King’s words are indeed brilliant, the best such succinct a summation as I’ve seen about the nature of the music. But this is not the text of a speech. He was not in Berlin at that time. King wrote these words as a preface, foreword, introduction or whatever to the program book for the first Berlin Jazz Festival, and that is where they were first published.
Please find a used copy of the Penguin Guide to Jazz and dip in. There are about 8 editions, if I remember correctly. It’s a great resource.
Then look for playlists on your favourite streaming service, or join Jazz Vinyl Lovers on FB (Ken Micallef’s group) for more help and learning.

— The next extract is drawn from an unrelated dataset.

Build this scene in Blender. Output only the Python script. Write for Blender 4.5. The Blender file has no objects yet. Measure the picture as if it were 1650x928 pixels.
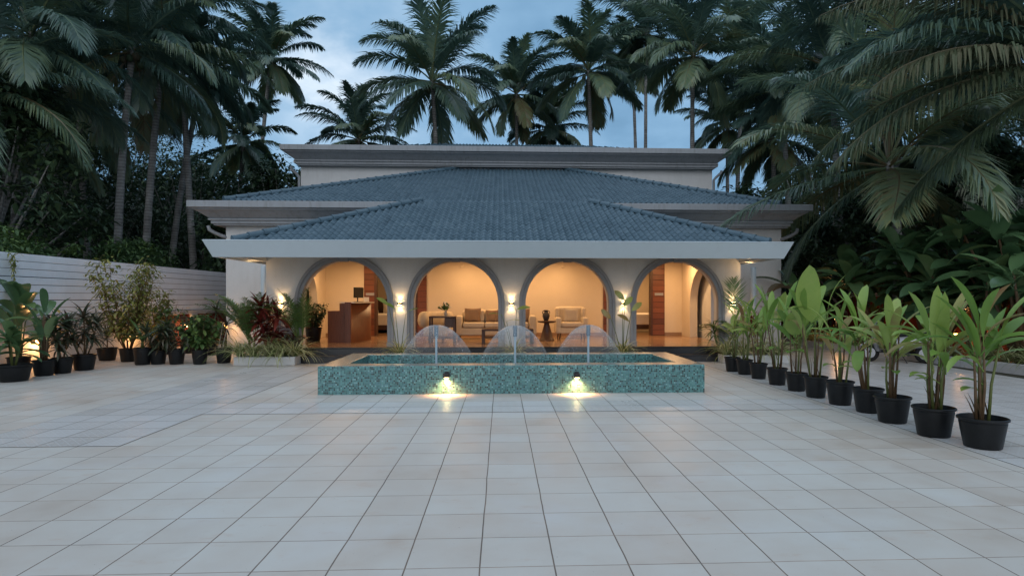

Best of luck!
Here are some suggestions, with a few more names. These are discs with some of the greatest music of each musician and / or a good entry point into their musis. Louis Armstrong: Portrait of the Artist as a young man (3‑CD set); Billie Holiday with Lester Young: A Musical Romance; Duke Ellington: Never no lament (3‑CD set); Charlie Parker: Best of the complete Savoy and Dial stuido recordings; Dizzy Gillespie Sure ‘Nuff; Miles Davis: Kind of Blue; Thelonious Monk: Thelonious Monk trio (Prestige); Bill Evans: Portrait in Jazz; Charles Mingus: Mingus Ah Um; John Coltrane: Coltrane plays the blues (Atlantic); Ornette Coleman: The Change of the Century (Atlantic); Henry Threadgill: Just the Facts and Pass the Bucket
There´S SO MUCH MORE, of course, but thse would make a great start!
Some books: Ted Gioia: The History of Jazz; Martin Williams: The Jazz Tradition; and from a more militant black point of view: Leroy Jones (Amari Baraka): Blues People
Good luck!!And a little suggestion: if you don’t like something, leave it for a bit, and try it again later!!
In my reply to Mandla Zwane’s appeal for help I made a careless mistake. The title of a famou Dizzy Gillespie piece, whichi is also the title of the CD I recommended, is a play on words; it’s not Sure Nuff, but Shaw Nuff, dedicated to Billy Shaw, a promoter who organized Gillespie’s and Parker’s visit to the West Coast in (I think) 1946.
I’m curious to know if Dr. Martin Luther King Jr. met jazz musician “Cat” Anderson while he was in Greenville, SC. about a year before Dr. MLK Jr. was murdered or if he knew “Cat” Anderson at all, as I have read much about Dr. MLK Jr.’s love for jazz music. “Cat” Anderson the jazz musician died April 29, 1981. My nickname (from Catherine) is “Cat” Anderson. I was born April 30th, 1981. Dr. MLK Jr. visited and spoke in Greenville, SC in the 1960’s (can’t remember the year), but the day was April 30th.